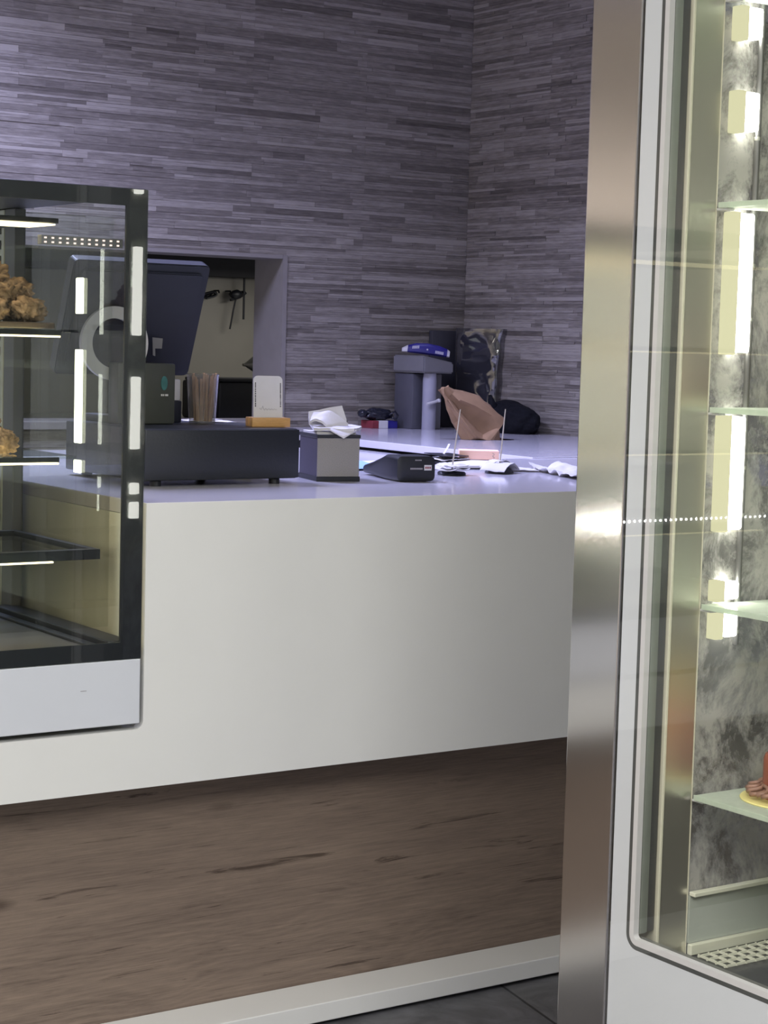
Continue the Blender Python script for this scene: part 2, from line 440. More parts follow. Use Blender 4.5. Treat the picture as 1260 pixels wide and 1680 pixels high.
slab([((-3.2, -6.5, -.06), (5.0, 4.4, 0))], 'floor', M['slate'])
slab([((-3.2, -6.5, 3.2), (5.0, 2.95, 3.26))], 'ceiling', M['ceil'])
slab([((-3.1, -.15, 2.43), (4.65, .55, 3.2))], 'ceiling_shade_bulkhead', M['ceil'])  # unseen drop added to keep the shop lights off the upper wall
slab([((-3.2, -6.5, 0), (-3.1, 2.95, 3.2))], 'wall_left', M['beige'])
slab([((-3.1, 2.76, 0), (1.29, 2.793, 3.2))], 'wall_back_left', M['beige'])
OP = (2.15, 3.80, 1.19, 1.797)
# back wall: stone strips over a backing with the serving hatch cut out
me, _ = strip_wall('wall_back', 0, 2.79, 1.3, 4.655, .95, 3.2, hole=OP)
wb = bpy.data.objects.new('wall_back', me); COL.objects.link(wb); tag(wb, kind='structure')
bk = MB()
for a, c in (((-3.1, 2.794, 0), (OP[0], 2.93, 3.2)), ((OP[1], 2.794, 0), (4.72, 2.93, 3.2)), ((OP[0], 2.794, 0), (OP[1], 2.93, OP[2])), ((OP[0], 2.794, OP[3]), (OP[1], 2.93, 3.2))): bk.box(a, c)
o = bk.build('wall_back_core', M['lining'], wb)
me, _ = strip_wall('wall_right', 1, 4.655, -1.0, 2.786, .95, 3.2)
wr = bpy.data.objects.new('wall_right', me); COL.objects.link(wr); tag(wr, kind='structure')
MB().box((4.659, -6.5, 0), (4.75, 2.79, 3.2)).build('wall_right_core', M['lining'], wr)
# hatch lining
tr = MB()
tr.box((OP[1]-.003, 2.782, OP[2]-.012), (OP[1]+.016, 2.99, OP[3]+.014))
tr.box((OP[0]-.014, 2.782, OP[3]), (OP[1]-.004, 2.99, OP[3]+.014))
tr.box((OP[0]-.014, 2.782, OP[2]-.012), (OP[0], 2.99, OP[3]))
tag(tr.build('trim_1', M['lining']), kind='structure')
tag(MB().box((OP[0], 2.76, OP[2]-.03), (OP[1]-.004, 3.0, OP[2]), .003).build('trim_2', M['lining']), kind='structure')
# kitchen seen through the hatch
slab([((1.2, 4.2, 0), (5.4, 4.3, 3.0))], 'wall_kitchen', M['kitchen'])
slab([((5.3, 2.95, 0), (5.4, 4.2, 3.0))], 'wall_kitchen_right', M['kitchen'])
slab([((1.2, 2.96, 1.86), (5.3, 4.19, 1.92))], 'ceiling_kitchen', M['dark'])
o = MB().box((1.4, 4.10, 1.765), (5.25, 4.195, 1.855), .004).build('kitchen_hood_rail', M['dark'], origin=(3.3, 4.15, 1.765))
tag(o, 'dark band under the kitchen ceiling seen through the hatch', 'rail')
kb = thing('kitchen_bench', (3.9, 3.6, 0), 'low kitchen bench behind the serving hatch', 'bench')
MB().box((2.4, 3.25, 1.12), (5.2, 4.05, 1.16), .004).build('bench_top', M['greyback'], kb, **W)
MB().box((2.45, 3.3, 0), (5.15, 4.0, 1.12), .004).build('bench_body', M['dark'], kb, **W)

# ------------------------------------------------------------------ service counter
sc = thing('service_counter', (3.2, .5, 0), 'long white counter with brown wood lower panel and white plinth', 'counter')
def arc(cx, cz, r, a0, a1, n=6): return [(cx+r*math.cos(math.radians(a0+(a1-a0)*i/n)), cz+r*math.sin(math.radians(a0+(a1-a0)*i/n))) for i in range(n+1)]
XC = 1.797; ZC = .7035
poly = [(.3, .581), (4.645, .581), (4.645, HC-.0005), (XC, HC-.0005)] + [(XC, ZC+.02)] + arc(XC-.016, ZC+.016, .016, 0, -90, 6) + [(.3, ZC)]
MB().prism(poly, 1, 0., .025).build('front_panel', M['white'], sc, **W)
ct = MB()
ct.prism([(XC+.001, .0005), (4.645, .0005), (4.645, 1.05), (.3, 1.05), (.3, .73), (XC+.001, .73)], 2, HC-.03, HC, .0012)
lab(ct.build('worktop', M['white_top'], sc, **W), 'glossy white worktop')
cb = MB(); cb.box((XC, .0255, .70), (XC+.018, .73, HC-.031)); cb.box((.3, .025, .681), (XC+.018, .73, .699)); cb.box((.3, .73, .66), (XC+.018, .745, HC-.031))
cb.build('case_recess', M['white'], sc, **W)
MB().box((.3, .13, .04), (4.645, .15, .579)).build('wood_panel', M['wood'], sc, **W)
MB().box((.3, .02, .5805), (4.645, .9, .60)).build('overhang', M['white'], sc, **W)
MB().box((.3, 0., .010), (4.645, .128, .052), .002).build('plinth', M['white'], sc, **W)
MB().box((.3, .03, 0), (4.645, .9, .0095)).build('toe_shadow_strip', M['dark'], sc, **W)  # dark strip painted in for the shadow gap under the plinth
MB().box((.3, .93, .05), (4.645, .95, HC-.031)).build('back_panel', M['white'], sc, **W)

rc = thing('return_counter', (4.1, 1.9, 0), 'white return counter running along the right stone wall', 'counter')
lab(MB().box((3.63, 1.0505, HC-.022), (4.648, 2.783, HC+.003), .0015).build('worktop', M['white_top'], rc, **W), 'glossy white worktop')
MB().box((3.695, 1.052, .08), (4.64, 2.78, HC-.0225)).build('cabinet', M['dark'], rc, **W)
MB().box((3.75, 1.06, 0), (4.64, 2.78, .08)).build('plinth', M['dark'], rc, **W)
iw = thing('inner_worktop', (2.9, 1.55, 0), 'lower white inner worktop tucked between front counter and return counter', 'worktop')
MB().box((2.2, 1.0515, HC-.060), (3.62, 2.10, HC-.030), .001).build('top', M['white_top'], iw, **W)
MB().box((2.25, 1.06, 0), (3.60, 2.08, HC-.0605)).build('base', M['dark'], iw, **W)
HR = HC+.003

# ------------------------------------------------------------------ pastry display case set into the counter
dc = thing('display_case', (1.15, .35, .705), 'black framed glass pastry case set into the white counter at left', 'display case')
X0, X1 = .55, 1.789
MB().box((X0, -.003, .716), (1.787, .03, .848), .0015).build('lower_panel', M['white_sat'], dc, **W)
MB().box((1.655, -.0036, .7915), (1.668, -.0031, .7926)).build('scuff_mark', M['ink_l'], dc, **W)
fb = MB()
for a, c in (((1.742, 0, .849), (X1, .006, 1.785)), ((X0, 0, .849), (1.742, .006, .884)), ((X0, 0, 1.752), (1.742, .006, 1.785)), ((X0, 0, .884), (X0+.045, .006, 1.752))): fb.box(a, c)
lab(fb.build('glass_border', M['black_print'], dc, **W), 'black printed border of the front glass')
MB().box((X0, -.0045, .849), (X1, -.0005, 1.785), .0008).build('front_glass', M['glass_case'], dc, **W)
MB().box((X0+.05, .108, .90), (1.768, .112, 1.735)).build('reflection_pane', M['glass_case'], dc, **W)  # extra pane added to give a second reflection of the cooler tubes
MB().box((1.779, .008, .87), (1.785, .60, 1.77)).build('side_glass', M['glass_dark'], dc, **W)
MB().box((X0, .008, 1.772), (X1, .70, 1.787), .002).build('top_panel', M['black_print'], dc, **W)
MB().box((X0, .04, .80), (1.785, .70, .868)).build('deck', M['deck'], dc, **W)
for z0, z1 in ((1.205, 1.232), (1.268, 1.465), (1.54, 1.615)):
    MB().box((1.7715, .262, z0), (1.7785, .290, z1), .002).build('tube_reflection', M['tube_glow'], dc, **W)  # added glowing strips imitate a second reflection of the cooler tubes
rl = MB(); rl.box((1.725, .02, .868), (1.778, .60, .884), .003); rl.box((1.70, .02, .868), (1.722, .60, .874), .002); rl.box((X0+.01, .57, .868), (1.70, .60, .884), .003)
rl.build('deck_rail', M['black'], dc, **W)
for nm, y0, y1, m_ in (('slotted_post', .635, .690, 'alu'), ('corner_post', .575, .632, 'mach_d')):
    po = MB().box((1.758, y0, .869), (1.784, y1, 1.771), .002).build(nm, M[m_], dc, **W)
    if nm == 'slotted_post':
        sl = MB(); z = .90
        while z < 1.74: sl.box((1.7568, .651, z), (1.7585, .663, z+.020)); z += .034
        sl.build('slot', M['dark'], po, origin=True)
MB().box((X0, .668, .87), (1.755, .672, 1.77)).build('rear_glass', M['glass'], dc, **W)
for zs, kind in ((1.500, 'glass'), (1.245, 'glass'), (1.036, 'frame')):
    if kind == 'glass':
        sh = MB().box((X0+.06, .125, zs), (1.70, .555, zs+.006), .001).build('shelf', M['shelfclear'], dc, **W)
        br = MB().box((X0+.06, .118, zs-.006), (1.66, .1245, zs+.004), .001).build('front_rail', M['black'], sh, origin=True)
    else:
        fr = MB(); fr.box((X0+.06, .14, zs), (1.764, .160, zs+.021), .001); fr.box((1.748, .160, zs), (1.764, .56, zs+.021), .001); fr.box((X0+.06, .54, zs), (1.748, .56, zs+.021), .001)
        sh = fr.build('shelf_frame', M['black'], dc, **W)
        MB().box((X0+.06, .1605, zs+.009), (1.7475, .5395, zs+.015)).build('shelf_glass', M['shelfclear'], sh, origin=True)
    MB().box((X0+.06, .121 if kind == 'glass' else .141, zs-.0105 if kind == 'glass' else zs-.004), (1.66, .245 if kind == 'glass' else .265, zs-.007 if kind == 'glass' else zs-.001)).build('led_strip', M['led_warm'], sh, origin=True)
cn = MB().box((X0+.06, .125, 1.716), (1.655, .50, 1.726), .001).build('canopy', M['black'], dc, **W)
MB().box((X0+.06, .119, 1.7115), (1.645, .245, 1.7145)).build('led_strip', M['led_warm'], cn, origin=True)
lb = MB().box((1.60, .085, 1.672), (1.778, .104, 1.690), .001).build('reflection_bar', M['mach'], dc, **W)  # added bar whose glowing dots imitate a reflected LED row
dd = MB()
for k in range(11):
    for zz in (1.6765, 1.685): dd.box((1.606+k*.0158, .0838, zz-.0016), (1.611+k*.0158, .0852, zz+.0016))
dd.build('glow_dots', M['glint_pink'], lb, origin=True)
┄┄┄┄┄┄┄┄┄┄
# [Exercise description]
Repeat the listing above exactly from its first line to the line containing "origin=(3.3, 4.15, 1.765))", both included, and omit the pictures.

# [Worked answer]
Continue the Blender Python script for this scene: part 2, from line 440. More parts follow. Use Blender 4.5. Treat the picture as 1260 pixels wide and 1680 pixels high.
slab([((-3.2, -6.5, -.06), (5.0, 4.4, 0))], 'floor', M['slate'])
slab([((-3.2, -6.5, 3.2), (5.0, 2.95, 3.26))], 'ceiling', M['ceil'])
slab([((-3.1, -.15, 2.43), (4.65, .55, 3.2))], 'ceiling_shade_bulkhead', M['ceil'])  # unseen drop added to keep the shop lights off the upper wall
slab([((-3.2, -6.5, 0), (-3.1, 2.95, 3.2))], 'wall_left', M['beige'])
slab([((-3.1, 2.76, 0), (1.29, 2.793, 3.2))], 'wall_back_left', M['beige'])
OP = (2.15, 3.80, 1.19, 1.797)
# back wall: stone strips over a backing with the serving hatch cut out
me, _ = strip_wall('wall_back', 0, 2.79, 1.3, 4.655, .95, 3.2, hole=OP)
wb = bpy.data.objects.new('wall_back', me); COL.objects.link(wb); tag(wb, kind='structure')
bk = MB()
for a, c in (((-3.1, 2.794, 0), (OP[0], 2.93, 3.2)), ((OP[1], 2.794, 0), (4.72, 2.93, 3.2)), ((OP[0], 2.794, 0), (OP[1], 2.93, OP[2])), ((OP[0], 2.794, OP[3]), (OP[1], 2.93, 3.2))): bk.box(a, c)
o = bk.build('wall_back_core', M['lining'], wb)
me, _ = strip_wall('wall_right', 1, 4.655, -1.0, 2.786, .95, 3.2)
wr = bpy.data.objects.new('wall_right', me); COL.objects.link(wr); tag(wr, kind='structure')
MB().box((4.659, -6.5, 0), (4.75, 2.79, 3.2)).build('wall_right_core', M['lining'], wr)
# hatch lining
tr = MB()
tr.box((OP[1]-.003, 2.782, OP[2]-.012), (OP[1]+.016, 2.99, OP[3]+.014))
tr.box((OP[0]-.014, 2.782, OP[3]), (OP[1]-.004, 2.99, OP[3]+.014))
tr.box((OP[0]-.014, 2.782, OP[2]-.012), (OP[0], 2.99, OP[3]))
tag(tr.build('trim_1', M['lining']), kind='structure')
tag(MB().box((OP[0], 2.76, OP[2]-.03), (OP[1]-.004, 3.0, OP[2]), .003).build('trim_2', M['lining']), kind='structure')
# kitchen seen through the hatch
slab([((1.2, 4.2, 0), (5.4, 4.3, 3.0))], 'wall_kitchen', M['kitchen'])
slab([((5.3, 2.95, 0), (5.4, 4.2, 3.0))], 'wall_kitchen_right', M['kitchen'])
slab([((1.2, 2.96, 1.86), (5.3, 4.19, 1.92))], 'ceiling_kitchen', M['dark'])
o = MB().box((1.4, 4.10, 1.765), (5.25, 4.195, 1.855), .004).build('kitchen_hood_rail', M['dark'], origin=(3.3, 4.15, 1.765))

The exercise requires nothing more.